If nature and moral intuition can’t be the basis of a sexual morality, what can? Perry’s solution is “virtue,” which she doesn’t define. Her argument stops where it should start:

I can’t pretend that this is an easy issue to resolve, because "How should we behave sexually?" is really just another way of asking "How should we behave?" and, after millennia of effort, we are nowhere near reaching an agreement on the answer to that question. Nevertheless, here is my attempt at a contribution: we should treat our sexual partners with dignity… We should prioritise virtue over desire.

In other words, Perry has nothing to teach on this subject. Her full and final stance on sexual morality is that there should be one. The fact that this book-length condemnation of liberated sexuality should end with the flimsiest of relativist platitudes is infuriating.  

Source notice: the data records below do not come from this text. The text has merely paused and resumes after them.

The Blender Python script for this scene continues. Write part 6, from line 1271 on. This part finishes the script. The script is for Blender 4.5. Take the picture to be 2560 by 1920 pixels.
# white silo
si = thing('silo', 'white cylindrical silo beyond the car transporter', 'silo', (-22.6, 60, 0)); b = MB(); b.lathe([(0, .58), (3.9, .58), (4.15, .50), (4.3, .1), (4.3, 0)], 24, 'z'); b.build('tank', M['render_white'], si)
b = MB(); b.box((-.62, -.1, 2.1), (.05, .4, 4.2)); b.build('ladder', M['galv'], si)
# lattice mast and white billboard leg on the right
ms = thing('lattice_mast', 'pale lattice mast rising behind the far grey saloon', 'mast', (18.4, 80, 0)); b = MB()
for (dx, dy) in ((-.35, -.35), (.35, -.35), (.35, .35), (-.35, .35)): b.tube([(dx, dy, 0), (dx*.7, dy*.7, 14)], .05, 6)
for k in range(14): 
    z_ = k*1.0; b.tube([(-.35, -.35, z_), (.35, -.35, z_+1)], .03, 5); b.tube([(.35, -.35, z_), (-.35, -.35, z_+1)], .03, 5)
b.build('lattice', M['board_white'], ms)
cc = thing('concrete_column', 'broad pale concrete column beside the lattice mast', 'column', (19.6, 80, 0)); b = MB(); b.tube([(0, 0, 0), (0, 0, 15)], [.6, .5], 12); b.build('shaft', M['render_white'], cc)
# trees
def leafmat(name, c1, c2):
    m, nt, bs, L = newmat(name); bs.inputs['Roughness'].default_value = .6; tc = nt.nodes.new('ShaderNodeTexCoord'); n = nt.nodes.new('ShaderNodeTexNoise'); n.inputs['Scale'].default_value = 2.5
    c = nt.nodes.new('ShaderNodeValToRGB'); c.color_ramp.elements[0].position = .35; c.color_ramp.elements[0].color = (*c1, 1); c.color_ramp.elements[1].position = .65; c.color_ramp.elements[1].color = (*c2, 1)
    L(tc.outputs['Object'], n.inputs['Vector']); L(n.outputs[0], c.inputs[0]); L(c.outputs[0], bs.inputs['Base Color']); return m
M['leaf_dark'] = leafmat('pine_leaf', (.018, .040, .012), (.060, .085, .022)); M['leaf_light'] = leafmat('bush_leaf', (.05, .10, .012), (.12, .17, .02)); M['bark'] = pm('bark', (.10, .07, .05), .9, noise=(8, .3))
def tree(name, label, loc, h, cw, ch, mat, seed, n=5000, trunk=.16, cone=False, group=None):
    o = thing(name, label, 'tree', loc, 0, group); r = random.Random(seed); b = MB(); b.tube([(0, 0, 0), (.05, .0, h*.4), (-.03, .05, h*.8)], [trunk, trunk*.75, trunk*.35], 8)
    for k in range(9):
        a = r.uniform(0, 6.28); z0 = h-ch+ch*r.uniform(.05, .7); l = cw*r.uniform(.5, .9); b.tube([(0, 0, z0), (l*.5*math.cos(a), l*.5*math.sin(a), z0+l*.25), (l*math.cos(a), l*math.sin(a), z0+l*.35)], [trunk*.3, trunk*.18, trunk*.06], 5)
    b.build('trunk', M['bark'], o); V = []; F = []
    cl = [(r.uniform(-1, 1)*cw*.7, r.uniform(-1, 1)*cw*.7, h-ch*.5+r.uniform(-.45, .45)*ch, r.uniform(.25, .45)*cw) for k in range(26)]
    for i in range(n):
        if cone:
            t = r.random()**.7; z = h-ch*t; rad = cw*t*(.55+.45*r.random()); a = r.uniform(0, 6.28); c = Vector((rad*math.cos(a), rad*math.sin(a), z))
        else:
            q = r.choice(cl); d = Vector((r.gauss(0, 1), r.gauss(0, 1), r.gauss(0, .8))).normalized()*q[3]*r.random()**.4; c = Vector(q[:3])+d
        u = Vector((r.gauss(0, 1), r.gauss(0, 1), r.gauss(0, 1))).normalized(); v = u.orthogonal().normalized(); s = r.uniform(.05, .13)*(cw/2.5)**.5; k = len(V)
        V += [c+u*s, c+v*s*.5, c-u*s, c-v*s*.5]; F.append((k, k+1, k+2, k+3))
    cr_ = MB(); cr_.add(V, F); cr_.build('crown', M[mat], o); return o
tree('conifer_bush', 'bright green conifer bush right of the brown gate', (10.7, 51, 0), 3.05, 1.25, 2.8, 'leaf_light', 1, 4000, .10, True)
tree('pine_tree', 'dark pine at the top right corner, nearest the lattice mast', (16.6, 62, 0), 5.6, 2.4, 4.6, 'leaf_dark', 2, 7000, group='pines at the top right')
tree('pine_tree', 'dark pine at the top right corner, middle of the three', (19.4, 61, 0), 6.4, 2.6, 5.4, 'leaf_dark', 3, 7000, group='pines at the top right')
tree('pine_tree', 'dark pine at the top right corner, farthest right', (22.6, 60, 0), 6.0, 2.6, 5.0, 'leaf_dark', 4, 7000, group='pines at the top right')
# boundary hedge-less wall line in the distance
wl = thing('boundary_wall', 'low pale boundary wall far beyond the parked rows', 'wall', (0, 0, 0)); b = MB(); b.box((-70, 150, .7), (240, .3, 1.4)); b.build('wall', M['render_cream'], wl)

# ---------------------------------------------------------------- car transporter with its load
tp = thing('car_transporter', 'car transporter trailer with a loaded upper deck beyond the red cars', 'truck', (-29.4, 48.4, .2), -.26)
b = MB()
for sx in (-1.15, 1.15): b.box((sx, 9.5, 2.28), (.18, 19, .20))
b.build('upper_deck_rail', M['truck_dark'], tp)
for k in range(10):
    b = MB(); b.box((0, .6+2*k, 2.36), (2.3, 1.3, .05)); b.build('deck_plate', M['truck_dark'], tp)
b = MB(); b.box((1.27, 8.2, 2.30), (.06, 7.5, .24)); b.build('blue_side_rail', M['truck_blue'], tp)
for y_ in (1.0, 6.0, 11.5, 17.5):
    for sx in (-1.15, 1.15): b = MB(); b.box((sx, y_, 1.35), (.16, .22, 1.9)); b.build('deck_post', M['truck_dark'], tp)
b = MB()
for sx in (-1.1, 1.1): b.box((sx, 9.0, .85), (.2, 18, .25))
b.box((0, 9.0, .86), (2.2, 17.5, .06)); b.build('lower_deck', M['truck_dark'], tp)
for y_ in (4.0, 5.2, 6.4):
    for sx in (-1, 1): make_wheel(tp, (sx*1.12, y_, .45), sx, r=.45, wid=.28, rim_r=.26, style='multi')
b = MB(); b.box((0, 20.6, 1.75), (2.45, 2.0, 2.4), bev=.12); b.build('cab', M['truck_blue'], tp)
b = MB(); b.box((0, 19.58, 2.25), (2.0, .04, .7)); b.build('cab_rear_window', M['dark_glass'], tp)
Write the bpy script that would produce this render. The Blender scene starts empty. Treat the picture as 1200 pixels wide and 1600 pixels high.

One would hope someone who wrote a book on sexual morality would be able to bring us closer the question of how we should behave sexually. In a way, however, perhaps Perry does. The Case Against the Sexual Revolution contains many good arguments against the promiscuous jungle we have inherited. Her primary audience—young women, especially those “who learned the hard way,” to whom she dedicates the book—would certainly benefit from the exposure she offers to the sexual realities of modernity that other ideologues paper over. The problem is that, without an intellectually consistent alternative view of sexuality (e.g., the religious view), the political inheritance of the sexual revolution will not be overcome.

I’m cheering on the sexual neocons. But until they can pick up where this book leaves off and articulate a political program to resist the tyrannical denial of sexual reality, full-throated social conservatism will remain the more attractive position.